Here, the public is treated to A Journey: My Political Life. Much of it is a program of familiarity: illiberal on law and order, regretful of such policy decisions as the ban on fox hunting and the introduction of a Freedom of Information regime, insentient on the cause of global terrorism, and immoveable on the use of military force in the name of regime change. Blair is nothing if not consistent on that score, though one might be forgiven for ignoring his initial phase of governance, one which saw the introduction of civil partnerships and the minimum wage. Blair Mark I was certainly a better brand than Mark II, when Bush, god and Iraq intervened to scupper the record.
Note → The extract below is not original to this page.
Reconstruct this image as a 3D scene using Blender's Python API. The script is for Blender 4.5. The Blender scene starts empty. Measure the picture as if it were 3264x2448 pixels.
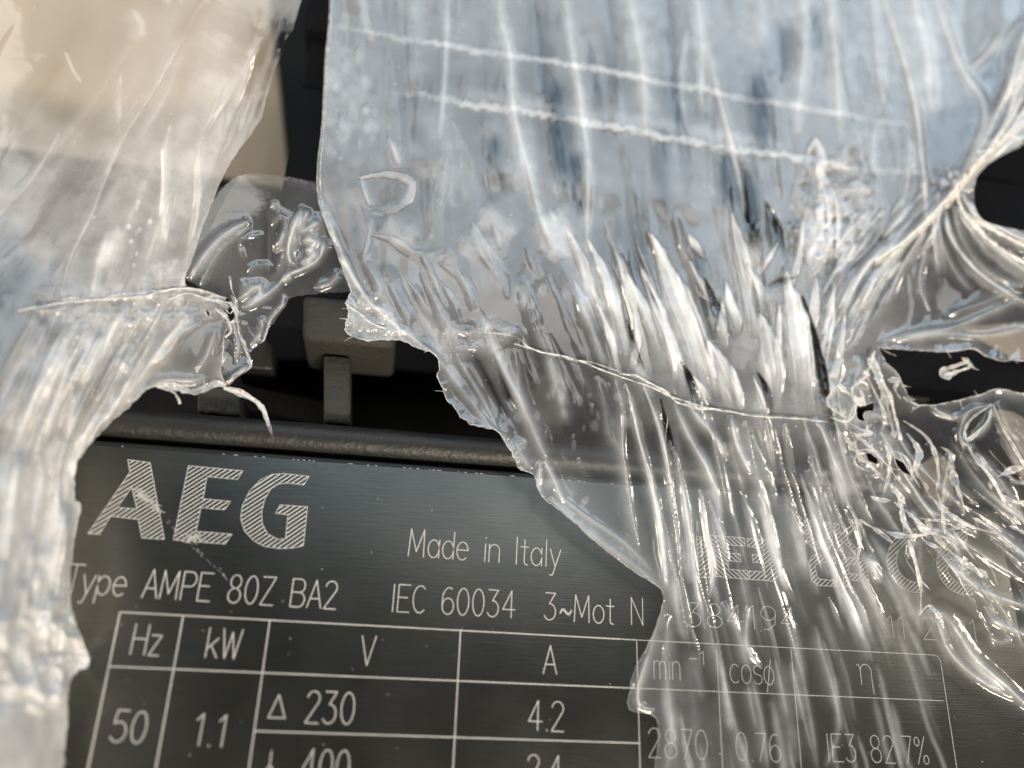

He continues to trenchantly insist that the invasion of Iraq was a correct decision and would happily repeat the formula against Iran. For that reason, a cyberspace campaign has been waged against the autobiography, attempting to move it into the ‘crime’ section of book shops. The ubiquitous Facebook networking site hosts a group, ‘Subversively move Tony Blair’s memoirs to the crime section in books shops.’ Ditto Twitter, with a Viz Top Tips tweet making a similar suggestion: ‘Brighten up your day by moving at least one of Tony Blair’s books to the crime section of your local book shop.’ Irrespective of which section the book is to be found it, it is unlikely to affect sales. In fact, sales of A Journey have dwarfed all that has come before it.

As for his long time colleague, sparring partner, successor and bête noire, Gordon Brown, the reaction is familiar. A backhand is delivered against his successor’s financial record. ‘We should have taken a New Labour way out of the economic crisis: kept direct taxes competitive, had a gradual rise in VAT and other indirect taxes to close the deficit, and used the crisis to push further and faster on reform.’ Added to this is another bruising claim: that it was he, not Brown, who was responsible for granting control of interest rates to the Bank of England.

At heart, Blair is somewhat despotic, a believer in a particular Labour ideology he re-branded as ‘New’, streamlined and modern. The subtext: don’t follow it at your peril. It was that reason, amongst others, that he kept Brown out for so long, changing his mind in 2003 on not quitting before the next general election. ‘It was never who occupied the position,’ he explained to Andrew Marr earlier this month, ‘but what we did with it’ (Daily Telegraph, Sep 4). And that position, as the book describes, involved such moments as the scrapping of Clause IV of the Labour Party, a clause originally drafted by Sidney Webb in November 1917 that implied a ‘basis of common ownership’ by workers of ‘the means of production, distribution and exchange’. How times have changed.

The old Labour guard proved jittery on the release of the book, and would not condone the Blair programme mentioned in the Postscript (a tribute to debt reduction, law and order issues and ‘reforms’ of the public sector). The timing of the publication may have another purpose: to enable Blair to exert his share of influence over the leadership contest. Conservative columnists were more impressed, and Matthew D’Ancona of the Daily Telegraph (Sep 4) and former editor of The Spectator was taken with Blair’s coalition building, an exercise in political promiscuity that became a ‘Big Tent’ and set the scene for David Cameron’s own political arrangements. All Blair’s roads lead, eventually, to government led by a Conservative Prime Minister.